Le Week-End may sound like Before Midnight, but don’t get your hopes up

Le Week-End garnered a reputation on the festival circuit as a kind of several-years-later Before Midnight, but it’s actually a chapter in a different, looser series. Like The Mother (2003) and Venus (2006), two earlier collaborations between director Roger Michell and novelist-playwright Hanif Kureishi, it’s an intimate account of aging and the toll it takes on love. It’s also the most conventional and complacent of the three films, following a British empty-nester couple on their 30th-anniversary weekend trip to Paris.

Nick (Jim Broadbent) is a professor being prodded into early retirement after making a racially insensitive remark to a student; his wife, Meg (Lindsay Duncan), is a teacher who thirsts for travel and adventure. Their French sojourn begins with the usual culture-clash and booking shenanigans. But once they settle into a pricey hotel suite they’re told was once occupied by Tony Blair, the fun ends and their problems—with work, children, suspected infidelity, and a sex life Nick wishes wasn’t nonexistent—become the subject of a feature-length argument, intermittently disrupted by breaks for mouth-watering haute cuisine. The recriminations become more fraught when the pair runs into Nick’s showboating American college chum (Jeff Goldblum, overacting an overwritten part), now a wealthy author who invites them to a party of intellectuals whose outward success casts Nick and Meg’s own troubles into sharper relief.

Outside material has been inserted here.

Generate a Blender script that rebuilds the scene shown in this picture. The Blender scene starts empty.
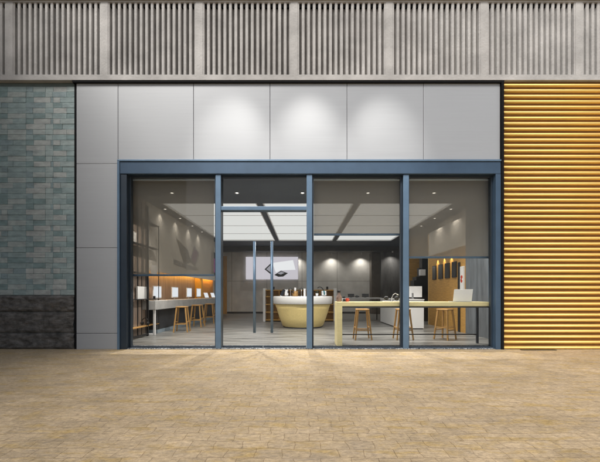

As always in these movies, such pretensions are only a façade—even the most seemingly polished character is secretly unfulfilled, and even the most ruffled is quietly content in spite of petty dissatisfactions. Having previously displayed a knack for evading saccharine material, Kureishi here shows a tendency to overplay his hand. “That’s us in 10 years,” Nick remarks, marveling at an older couple on the street. The duo’s longing for youth is bluntly symbolized when they watch Band Of Outsiders on TV. And there’s no tension that can’t be unearthed or resolved with a grandiose, climactic dinner toast. (Do people ever make these speeches in real life?) Broadbent and especially Duncan—playing a character who may no longer be attracted to her husband, yet is still wavering enough to convince him he has a chance—go a long way toward making the movie seem pricklier and more embittered than it turns out to be. But the end of Le Week-End reveals it to be the thoroughly ordinary melodrama a description suggests—a portrait of former ’60s fire-starters who are perfectly happy to settle for embers.